If I were a white person living in the deep south during Jim Crow, I could have developed racist beliefs.

 If I were a white man who grew up in the male political culture prior to women’s suffrage, I might harbor views that women were inferior thinkers. 

If I were a straight male who was never exposed to gay men, I might harbor feelings that homosexuality is a threat to my masculinity.

And so forth.

Don’t fear the contradiction between good and bad in humans. It’s both there.  Let’s work to acknowledge it and transcend it.

It doesn’t make those beliefs right – only understandable.  And if I can have compassion for those who harbor what I experience as “hateful”, I may be able to engage them.

Finally, after beautifully calling for the need to engage the humanity of the political other, Russell says, “I don’t think that “finding common ground” is a realistic goal here.  People really do believe different things are good, for reasons of their own.  There may not be common ground to be had.”

Many believe that the best that we can do is to create a society in which people who disagree should work to co-exist.  That is not a bad goal. It’s not enough for me though.  I actually agree with Russell when he says, “I don’t think that ‘finding common ground’ is a realistic goal”.
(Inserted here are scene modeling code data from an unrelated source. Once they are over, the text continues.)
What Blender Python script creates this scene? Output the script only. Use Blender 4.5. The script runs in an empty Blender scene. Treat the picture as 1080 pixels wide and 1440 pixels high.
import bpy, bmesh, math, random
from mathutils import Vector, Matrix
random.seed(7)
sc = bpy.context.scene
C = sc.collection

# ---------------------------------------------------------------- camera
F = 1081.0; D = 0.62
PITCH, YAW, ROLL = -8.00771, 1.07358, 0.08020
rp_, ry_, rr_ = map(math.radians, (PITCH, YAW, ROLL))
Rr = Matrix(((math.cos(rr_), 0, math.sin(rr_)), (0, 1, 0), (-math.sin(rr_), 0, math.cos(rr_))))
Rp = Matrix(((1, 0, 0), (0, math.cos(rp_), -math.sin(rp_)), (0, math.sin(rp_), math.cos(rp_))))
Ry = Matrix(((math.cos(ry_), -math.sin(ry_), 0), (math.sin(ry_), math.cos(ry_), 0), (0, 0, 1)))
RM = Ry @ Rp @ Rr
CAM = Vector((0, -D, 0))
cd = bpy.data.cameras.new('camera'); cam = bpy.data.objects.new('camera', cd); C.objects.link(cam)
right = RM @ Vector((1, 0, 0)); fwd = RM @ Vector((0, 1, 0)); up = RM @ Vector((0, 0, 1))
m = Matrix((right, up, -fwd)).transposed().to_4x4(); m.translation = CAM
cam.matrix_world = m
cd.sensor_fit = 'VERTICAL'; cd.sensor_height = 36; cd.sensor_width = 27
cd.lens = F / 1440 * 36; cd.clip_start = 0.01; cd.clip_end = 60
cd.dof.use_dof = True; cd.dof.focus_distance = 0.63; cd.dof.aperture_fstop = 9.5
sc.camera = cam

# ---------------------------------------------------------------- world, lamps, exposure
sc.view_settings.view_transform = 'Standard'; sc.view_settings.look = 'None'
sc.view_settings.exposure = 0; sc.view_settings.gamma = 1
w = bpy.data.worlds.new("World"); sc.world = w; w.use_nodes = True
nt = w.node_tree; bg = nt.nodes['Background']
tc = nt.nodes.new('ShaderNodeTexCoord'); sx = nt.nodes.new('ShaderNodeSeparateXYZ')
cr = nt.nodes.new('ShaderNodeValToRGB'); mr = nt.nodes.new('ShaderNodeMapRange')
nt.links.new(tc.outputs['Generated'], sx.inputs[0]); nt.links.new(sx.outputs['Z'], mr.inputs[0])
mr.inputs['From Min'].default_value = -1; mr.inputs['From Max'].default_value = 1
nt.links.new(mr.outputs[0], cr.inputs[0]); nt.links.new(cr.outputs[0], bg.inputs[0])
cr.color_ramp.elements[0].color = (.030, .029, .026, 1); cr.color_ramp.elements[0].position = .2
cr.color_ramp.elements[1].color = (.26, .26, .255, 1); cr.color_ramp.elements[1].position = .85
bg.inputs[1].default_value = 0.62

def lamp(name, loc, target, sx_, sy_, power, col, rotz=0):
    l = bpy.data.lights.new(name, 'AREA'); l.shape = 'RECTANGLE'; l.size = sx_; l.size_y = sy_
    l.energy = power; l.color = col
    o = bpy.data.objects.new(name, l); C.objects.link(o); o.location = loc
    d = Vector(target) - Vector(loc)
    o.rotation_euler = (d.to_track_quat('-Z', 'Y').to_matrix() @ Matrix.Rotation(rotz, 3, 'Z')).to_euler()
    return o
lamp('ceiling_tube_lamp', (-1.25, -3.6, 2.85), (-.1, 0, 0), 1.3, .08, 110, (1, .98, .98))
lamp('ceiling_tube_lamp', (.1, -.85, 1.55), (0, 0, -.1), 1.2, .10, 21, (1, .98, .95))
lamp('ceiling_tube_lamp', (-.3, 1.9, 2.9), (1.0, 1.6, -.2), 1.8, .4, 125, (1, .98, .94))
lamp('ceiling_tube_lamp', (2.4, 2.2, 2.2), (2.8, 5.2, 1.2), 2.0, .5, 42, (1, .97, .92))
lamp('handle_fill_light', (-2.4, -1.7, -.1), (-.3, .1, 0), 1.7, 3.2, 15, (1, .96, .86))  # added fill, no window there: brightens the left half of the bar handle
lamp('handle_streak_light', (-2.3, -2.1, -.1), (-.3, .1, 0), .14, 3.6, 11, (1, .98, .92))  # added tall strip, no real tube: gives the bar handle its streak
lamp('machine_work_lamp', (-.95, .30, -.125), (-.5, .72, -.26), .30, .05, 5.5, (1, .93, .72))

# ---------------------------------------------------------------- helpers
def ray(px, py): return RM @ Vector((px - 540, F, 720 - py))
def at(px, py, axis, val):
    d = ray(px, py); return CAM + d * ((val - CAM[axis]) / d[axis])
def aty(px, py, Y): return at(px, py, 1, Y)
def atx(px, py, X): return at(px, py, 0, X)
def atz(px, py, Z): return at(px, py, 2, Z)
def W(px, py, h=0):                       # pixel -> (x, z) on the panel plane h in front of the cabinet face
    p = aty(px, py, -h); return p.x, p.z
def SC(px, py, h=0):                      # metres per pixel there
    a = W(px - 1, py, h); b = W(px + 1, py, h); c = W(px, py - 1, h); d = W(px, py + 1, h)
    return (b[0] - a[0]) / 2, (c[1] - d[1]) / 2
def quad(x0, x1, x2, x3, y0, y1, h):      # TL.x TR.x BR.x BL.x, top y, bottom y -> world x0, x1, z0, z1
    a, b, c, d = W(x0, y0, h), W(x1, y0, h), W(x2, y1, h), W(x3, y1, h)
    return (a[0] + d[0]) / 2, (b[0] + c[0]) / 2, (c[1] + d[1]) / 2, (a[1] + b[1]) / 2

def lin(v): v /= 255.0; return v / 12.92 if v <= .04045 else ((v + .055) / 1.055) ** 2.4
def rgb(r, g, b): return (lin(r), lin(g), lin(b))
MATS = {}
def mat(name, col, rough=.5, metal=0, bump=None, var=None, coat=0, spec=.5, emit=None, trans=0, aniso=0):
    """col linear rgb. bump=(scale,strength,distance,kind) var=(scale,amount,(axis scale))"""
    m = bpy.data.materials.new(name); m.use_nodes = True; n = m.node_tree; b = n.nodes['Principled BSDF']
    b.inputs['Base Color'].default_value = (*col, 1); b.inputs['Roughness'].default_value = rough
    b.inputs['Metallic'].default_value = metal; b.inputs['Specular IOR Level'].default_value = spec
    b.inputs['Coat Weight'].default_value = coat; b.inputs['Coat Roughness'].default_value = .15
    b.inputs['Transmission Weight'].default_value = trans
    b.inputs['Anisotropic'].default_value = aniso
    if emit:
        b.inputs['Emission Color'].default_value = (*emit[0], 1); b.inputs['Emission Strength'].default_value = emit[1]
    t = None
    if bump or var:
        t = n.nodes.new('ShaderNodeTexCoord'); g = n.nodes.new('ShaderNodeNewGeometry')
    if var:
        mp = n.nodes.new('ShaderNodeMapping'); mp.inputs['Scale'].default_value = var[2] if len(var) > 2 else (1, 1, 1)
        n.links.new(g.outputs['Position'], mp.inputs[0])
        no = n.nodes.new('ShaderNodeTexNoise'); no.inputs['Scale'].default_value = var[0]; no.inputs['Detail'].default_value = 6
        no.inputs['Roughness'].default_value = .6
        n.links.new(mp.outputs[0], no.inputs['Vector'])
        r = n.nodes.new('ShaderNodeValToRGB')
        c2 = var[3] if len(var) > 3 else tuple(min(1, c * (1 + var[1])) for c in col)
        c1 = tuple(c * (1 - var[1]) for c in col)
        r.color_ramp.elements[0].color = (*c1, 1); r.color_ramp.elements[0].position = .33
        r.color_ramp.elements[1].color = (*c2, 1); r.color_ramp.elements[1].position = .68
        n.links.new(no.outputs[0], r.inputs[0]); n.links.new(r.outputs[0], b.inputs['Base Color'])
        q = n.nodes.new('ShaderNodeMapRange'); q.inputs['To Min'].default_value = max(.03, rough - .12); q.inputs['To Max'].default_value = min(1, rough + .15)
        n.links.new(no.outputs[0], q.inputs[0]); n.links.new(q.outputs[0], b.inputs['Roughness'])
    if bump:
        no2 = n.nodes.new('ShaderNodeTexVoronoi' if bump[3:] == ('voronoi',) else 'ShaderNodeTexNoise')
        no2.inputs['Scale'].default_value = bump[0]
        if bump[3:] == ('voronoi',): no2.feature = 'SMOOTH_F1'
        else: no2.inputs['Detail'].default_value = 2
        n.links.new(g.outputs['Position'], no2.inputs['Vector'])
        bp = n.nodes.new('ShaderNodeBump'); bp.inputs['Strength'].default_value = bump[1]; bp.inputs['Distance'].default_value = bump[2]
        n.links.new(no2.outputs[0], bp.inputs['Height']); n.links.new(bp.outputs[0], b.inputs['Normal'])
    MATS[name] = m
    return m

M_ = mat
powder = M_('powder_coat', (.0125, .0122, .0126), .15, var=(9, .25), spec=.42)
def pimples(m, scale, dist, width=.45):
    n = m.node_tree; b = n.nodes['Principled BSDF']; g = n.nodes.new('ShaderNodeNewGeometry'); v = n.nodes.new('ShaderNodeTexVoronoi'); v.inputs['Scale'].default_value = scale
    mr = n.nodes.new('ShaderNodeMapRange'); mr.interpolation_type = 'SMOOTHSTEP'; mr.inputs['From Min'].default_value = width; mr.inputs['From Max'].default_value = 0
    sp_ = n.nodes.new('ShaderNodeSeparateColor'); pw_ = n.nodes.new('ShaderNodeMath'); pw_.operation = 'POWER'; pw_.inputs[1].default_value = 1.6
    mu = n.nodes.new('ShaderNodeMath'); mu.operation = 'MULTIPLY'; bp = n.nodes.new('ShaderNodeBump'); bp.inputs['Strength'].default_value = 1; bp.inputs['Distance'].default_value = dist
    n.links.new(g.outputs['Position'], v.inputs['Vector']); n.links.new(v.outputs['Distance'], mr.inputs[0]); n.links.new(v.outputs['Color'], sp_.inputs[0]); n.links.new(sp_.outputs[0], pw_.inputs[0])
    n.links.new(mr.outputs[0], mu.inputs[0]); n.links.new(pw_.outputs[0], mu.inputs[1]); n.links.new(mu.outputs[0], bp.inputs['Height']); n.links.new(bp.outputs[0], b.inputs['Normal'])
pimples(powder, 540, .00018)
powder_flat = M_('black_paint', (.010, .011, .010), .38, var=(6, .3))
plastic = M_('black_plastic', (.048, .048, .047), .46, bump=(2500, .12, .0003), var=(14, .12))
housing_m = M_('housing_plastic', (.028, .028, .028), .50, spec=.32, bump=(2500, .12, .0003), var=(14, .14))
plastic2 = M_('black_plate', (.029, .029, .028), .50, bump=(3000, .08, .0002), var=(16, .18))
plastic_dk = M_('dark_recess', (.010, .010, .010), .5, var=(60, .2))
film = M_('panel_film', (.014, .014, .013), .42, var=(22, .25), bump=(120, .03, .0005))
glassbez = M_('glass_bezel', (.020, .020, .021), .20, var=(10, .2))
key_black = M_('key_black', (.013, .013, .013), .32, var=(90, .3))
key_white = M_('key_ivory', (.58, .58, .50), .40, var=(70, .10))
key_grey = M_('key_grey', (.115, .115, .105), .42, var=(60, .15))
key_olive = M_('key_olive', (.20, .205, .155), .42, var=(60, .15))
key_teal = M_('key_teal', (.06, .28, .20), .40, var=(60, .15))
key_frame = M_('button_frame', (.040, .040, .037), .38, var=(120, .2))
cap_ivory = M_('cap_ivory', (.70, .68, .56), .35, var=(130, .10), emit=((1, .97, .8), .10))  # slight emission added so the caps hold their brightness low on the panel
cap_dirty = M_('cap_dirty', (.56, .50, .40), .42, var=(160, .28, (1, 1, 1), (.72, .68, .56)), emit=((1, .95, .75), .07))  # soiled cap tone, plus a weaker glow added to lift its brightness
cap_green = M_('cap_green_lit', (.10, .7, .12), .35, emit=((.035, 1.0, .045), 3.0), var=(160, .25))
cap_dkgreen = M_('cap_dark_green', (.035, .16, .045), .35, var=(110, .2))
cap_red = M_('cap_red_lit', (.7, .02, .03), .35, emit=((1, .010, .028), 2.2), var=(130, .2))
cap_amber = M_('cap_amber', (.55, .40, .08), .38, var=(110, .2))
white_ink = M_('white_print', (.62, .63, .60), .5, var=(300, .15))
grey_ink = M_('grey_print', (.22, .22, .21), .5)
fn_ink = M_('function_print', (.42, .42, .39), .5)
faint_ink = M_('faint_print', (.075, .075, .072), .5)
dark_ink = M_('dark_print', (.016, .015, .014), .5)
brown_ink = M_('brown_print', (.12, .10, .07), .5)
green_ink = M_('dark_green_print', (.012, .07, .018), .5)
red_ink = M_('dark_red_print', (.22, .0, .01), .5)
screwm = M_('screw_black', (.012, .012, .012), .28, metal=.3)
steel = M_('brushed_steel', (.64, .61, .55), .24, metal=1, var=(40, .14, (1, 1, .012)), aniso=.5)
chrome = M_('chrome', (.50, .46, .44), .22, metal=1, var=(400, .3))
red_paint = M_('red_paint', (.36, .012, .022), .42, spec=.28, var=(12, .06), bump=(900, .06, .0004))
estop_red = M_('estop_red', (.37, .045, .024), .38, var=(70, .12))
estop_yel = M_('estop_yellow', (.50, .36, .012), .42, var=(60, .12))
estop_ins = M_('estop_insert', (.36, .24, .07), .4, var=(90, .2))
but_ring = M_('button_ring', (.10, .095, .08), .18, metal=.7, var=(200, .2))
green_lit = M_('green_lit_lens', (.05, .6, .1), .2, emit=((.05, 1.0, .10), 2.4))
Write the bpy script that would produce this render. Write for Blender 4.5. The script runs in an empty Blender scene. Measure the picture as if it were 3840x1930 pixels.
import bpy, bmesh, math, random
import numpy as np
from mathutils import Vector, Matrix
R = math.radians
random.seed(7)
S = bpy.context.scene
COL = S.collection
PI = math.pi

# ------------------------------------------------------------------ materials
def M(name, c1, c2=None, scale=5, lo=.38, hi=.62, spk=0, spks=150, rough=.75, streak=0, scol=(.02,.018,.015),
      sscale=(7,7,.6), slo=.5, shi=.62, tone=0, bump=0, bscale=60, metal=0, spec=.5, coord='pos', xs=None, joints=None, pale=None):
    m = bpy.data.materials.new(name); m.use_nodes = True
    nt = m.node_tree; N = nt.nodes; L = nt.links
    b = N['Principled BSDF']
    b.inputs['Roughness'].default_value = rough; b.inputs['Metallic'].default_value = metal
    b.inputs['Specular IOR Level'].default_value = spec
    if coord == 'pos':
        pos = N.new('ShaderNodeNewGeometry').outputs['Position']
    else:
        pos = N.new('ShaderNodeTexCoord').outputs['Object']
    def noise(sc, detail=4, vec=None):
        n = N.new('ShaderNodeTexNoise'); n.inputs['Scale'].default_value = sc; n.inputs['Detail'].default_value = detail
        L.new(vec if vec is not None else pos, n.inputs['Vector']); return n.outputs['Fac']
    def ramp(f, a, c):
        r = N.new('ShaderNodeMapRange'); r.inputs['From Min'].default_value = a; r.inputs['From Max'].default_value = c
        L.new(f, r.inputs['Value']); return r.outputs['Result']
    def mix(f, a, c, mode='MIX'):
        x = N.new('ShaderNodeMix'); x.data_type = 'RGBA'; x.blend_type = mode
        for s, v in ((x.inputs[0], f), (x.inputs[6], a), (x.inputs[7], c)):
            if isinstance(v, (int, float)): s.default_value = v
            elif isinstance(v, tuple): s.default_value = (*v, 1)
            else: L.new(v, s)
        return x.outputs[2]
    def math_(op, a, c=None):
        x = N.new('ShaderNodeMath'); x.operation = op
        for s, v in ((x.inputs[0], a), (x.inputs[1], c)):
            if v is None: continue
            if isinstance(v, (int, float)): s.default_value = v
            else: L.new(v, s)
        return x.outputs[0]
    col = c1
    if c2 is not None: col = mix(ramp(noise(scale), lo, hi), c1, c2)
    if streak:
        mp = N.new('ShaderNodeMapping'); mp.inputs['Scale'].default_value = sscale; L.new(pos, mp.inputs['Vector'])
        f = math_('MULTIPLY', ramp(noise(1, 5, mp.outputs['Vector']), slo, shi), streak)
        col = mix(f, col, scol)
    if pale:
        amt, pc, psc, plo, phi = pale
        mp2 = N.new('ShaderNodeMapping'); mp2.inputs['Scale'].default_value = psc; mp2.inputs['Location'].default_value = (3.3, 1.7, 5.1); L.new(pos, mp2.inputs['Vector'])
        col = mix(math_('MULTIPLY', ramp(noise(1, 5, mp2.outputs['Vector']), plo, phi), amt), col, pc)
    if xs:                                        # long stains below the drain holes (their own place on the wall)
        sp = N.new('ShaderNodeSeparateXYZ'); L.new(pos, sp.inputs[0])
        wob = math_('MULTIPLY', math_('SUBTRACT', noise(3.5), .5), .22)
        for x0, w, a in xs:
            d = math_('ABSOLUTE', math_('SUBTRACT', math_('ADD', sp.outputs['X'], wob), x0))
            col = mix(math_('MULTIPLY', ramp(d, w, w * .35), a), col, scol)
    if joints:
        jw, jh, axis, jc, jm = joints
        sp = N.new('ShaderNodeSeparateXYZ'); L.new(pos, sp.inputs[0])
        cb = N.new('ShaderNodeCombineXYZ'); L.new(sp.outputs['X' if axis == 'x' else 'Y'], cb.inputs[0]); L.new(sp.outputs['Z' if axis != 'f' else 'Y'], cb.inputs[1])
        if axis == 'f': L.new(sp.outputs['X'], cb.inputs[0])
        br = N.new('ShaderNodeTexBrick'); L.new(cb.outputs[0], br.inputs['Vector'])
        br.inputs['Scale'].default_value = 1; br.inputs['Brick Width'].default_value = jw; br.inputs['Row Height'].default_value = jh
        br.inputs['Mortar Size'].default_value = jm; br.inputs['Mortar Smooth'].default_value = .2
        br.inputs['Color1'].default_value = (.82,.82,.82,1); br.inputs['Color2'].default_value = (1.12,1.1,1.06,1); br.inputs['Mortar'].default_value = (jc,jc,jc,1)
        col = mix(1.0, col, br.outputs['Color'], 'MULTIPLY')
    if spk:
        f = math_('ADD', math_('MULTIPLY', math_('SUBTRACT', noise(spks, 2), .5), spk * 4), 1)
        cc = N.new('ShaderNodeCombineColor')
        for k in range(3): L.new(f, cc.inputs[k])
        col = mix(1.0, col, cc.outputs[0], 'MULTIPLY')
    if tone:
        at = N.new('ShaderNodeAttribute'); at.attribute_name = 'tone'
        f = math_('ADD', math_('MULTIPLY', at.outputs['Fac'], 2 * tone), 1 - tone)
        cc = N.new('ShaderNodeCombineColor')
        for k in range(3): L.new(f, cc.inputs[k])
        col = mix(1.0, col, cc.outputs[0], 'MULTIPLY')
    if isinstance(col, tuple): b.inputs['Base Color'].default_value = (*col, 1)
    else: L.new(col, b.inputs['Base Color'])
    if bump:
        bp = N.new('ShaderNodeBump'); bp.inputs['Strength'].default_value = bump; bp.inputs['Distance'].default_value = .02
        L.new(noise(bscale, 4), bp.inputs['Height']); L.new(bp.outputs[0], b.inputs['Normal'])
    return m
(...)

The idea that we should “find” common ground suggests that between disputants, there is already “common ground” that we can look for and discover. Well, as Russell correctly says, “there may not be common ground to be had.”

But common ground is not simply something that is found – it has to be actively created.   Don’t look for common ground that already exists, build new ground. Build a bridge over the chasm. The bridge becomes the new ground.  Or start digging into each other’s back yards and bring the fertile soil from each yard together to cultivate new ground.